Voice Lessons is a book about writing from a woman with a remarkable story to tell and an utterly distinctive voice in which to tell it. Nancy Mairs's essays have been called "triumphs... of will, style, candor, thought and even form" (Los Angeles Times). She has won acclaim for her autobiographical writing on themes from living with depression to renewing a marriage, from sex to religion. In Voice Lessons, Mairs's subjects are literary, but as always her approach is personal, revealing, and inspiring. Mairs first shares her sharply drawn story on how "finding a voice" as an essayist transformed her life when she was a graduate student, wife, and mother in her late thirties. In a tribute to the liberating power of literature and feminist ideas, she shows how the words of other writers made possible a new career, a new life in difficult times. Voice Lessons goes on to explore other women's writing and to outline a singular kind of literary life. Always grounding her writing in personal experience, always making ideas concrete, Mairs gives us essays on writing and the body, the challenges of autobiography, the revelatory power of Virginia Woolf and Alice Walker, the literature of personal disaster, and the art of dealing with rejection. Articulate, witty, incisive, and inspirational, Voice Lessons is a book for writers and aspiring writers, and for everyone who loves women's writing.
NANCY MAIRS
Nancy Mairs, though born by accident of war in Long Beach, California, grew up north of Boston. In 1964, she received the A.B. cum laude from Wheaton College (Norton, Massachusetts), which made her a Doctor of Humane Letters thirty years later. She earned the M.F.A. in creative writing (poetry) in 1975 and the Ph.D. in English literature (with a minor in English education) in 1984 from the University of Arizona. She has taught writing and literature at Salpointe Catholic High School, the University of Arizona, and the University of California at Los Angeles.

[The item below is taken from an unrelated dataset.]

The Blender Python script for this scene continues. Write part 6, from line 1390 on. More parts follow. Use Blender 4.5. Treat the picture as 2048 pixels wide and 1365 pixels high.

A poet and an essayist, she was awarded the 1984 Western States Book Award in poetry for In All the Rooms of the Yellow House (Confluence Press, 1984) and a National Endowment for the Arts Fellowship in 1991. The Arizona Humanities Council gave her their 2008 Literary Treasure Award. Her first work of nonfiction, a collection of essays entitled Plaintext: Deciphering a Woman's Life, was published by the University of Arizona Press in 1986. Since then, she has written a memoir, Remembering the Bone House, a spiritual autobiography, Ordinary Time: Cycles in Marriage, Faith, and Renewal, and three more books of essays, Carnal Acts, Voice Lessons: On Becoming a (Woman) Writer, Waist-High in the World: A Life Among the Nondisabled. These are available from Beacon Press, as are her most recent books, A Troubled Guest: Life and Death Stories, which was supported by a fellowship from the Project on Death in America of the Soros Foundation's Open Society Institute, and A Dynamic God.
She and her husband, George, a retired high-school English teacher, continue to live in Tucson, though they make public appearances throughout the country. A Research Associate and SIROW Scholar with the Southwest Institute for Research on Women, she has also served on the boards of the Arizona Center for Disability Law, Kore Press, the Coalition of Arizonans To Abolish the Death Penalty, and ARTability.